Sur une montagne enneigée, on voit une jeune homme vêtu d'une tenue de ski, équipé d'une pelle bleue, d'un gros sac à dos noir et de lunettes de ski blanches, précédé par un chien dont le museau est dirigé vers le sol.
© D.R.

Bien plus qu’un simple métier

« Ce métier implique un renouvellement permanent. J’apprends chaque jour auprès de Sully, observe Julien. Nous formons une équipe. Lorsque le chien rencontre une difficulté, il est essentiel de se remettre en question, pour trouver les clés qui lui permettront d’avancer. C’est là l’une des richesses de la relation avec l’animal. »
Outre ses facultés d’adaptation et de remise en cause, la fonction requiert une très grande disponibilité. « Donner du temps sans compter, cela fait partie du contrat ! », estime Julien, également père de deux jeunes enfants.

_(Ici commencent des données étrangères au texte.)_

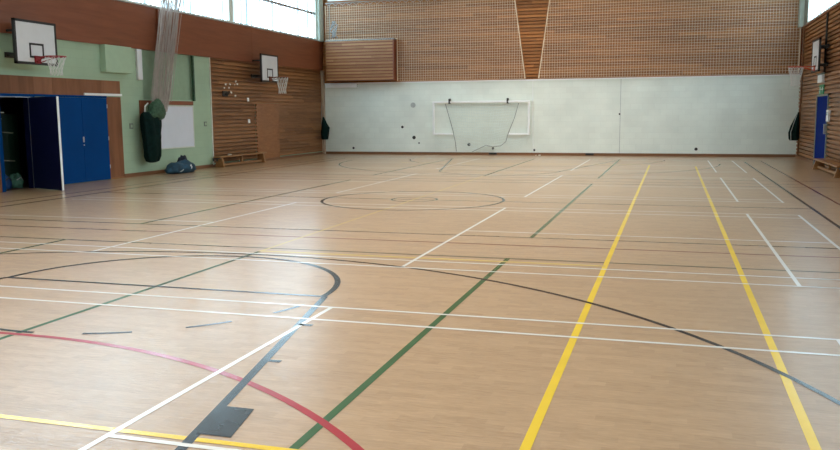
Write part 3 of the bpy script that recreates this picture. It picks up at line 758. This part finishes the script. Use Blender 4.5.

« Engagement, technicité, mais aussi partage, cohésion, passion et humanité », c’est ainsi qu’il résume son métier.
Lorsqu’il parvient à s’échapper, il peine à s’éloigner des sommets, auxquels il voue un attachement sans faille. « Mon regard a besoin de se poser sur un relief, glisse-t-il. Ma passion pour la montagne n’a cessé de se renforcer au fil du temps. » Il s’adonne ainsi à divers sports de montagne, notamment l’escalade, dont il est amateur.
Quant à Sully, considéré comme un membre à part entière du PGHM de Bourg-Saint-Maurice, quelques années le séparent encore de la retraite. « L’objectif est de l’emmener gentiment à la retraite, et de le voir ensuite rejoindre la maison, pour profiter d’un repos bien mérité en famille, après sept à huit ans d’intense activité », conclut le militaire.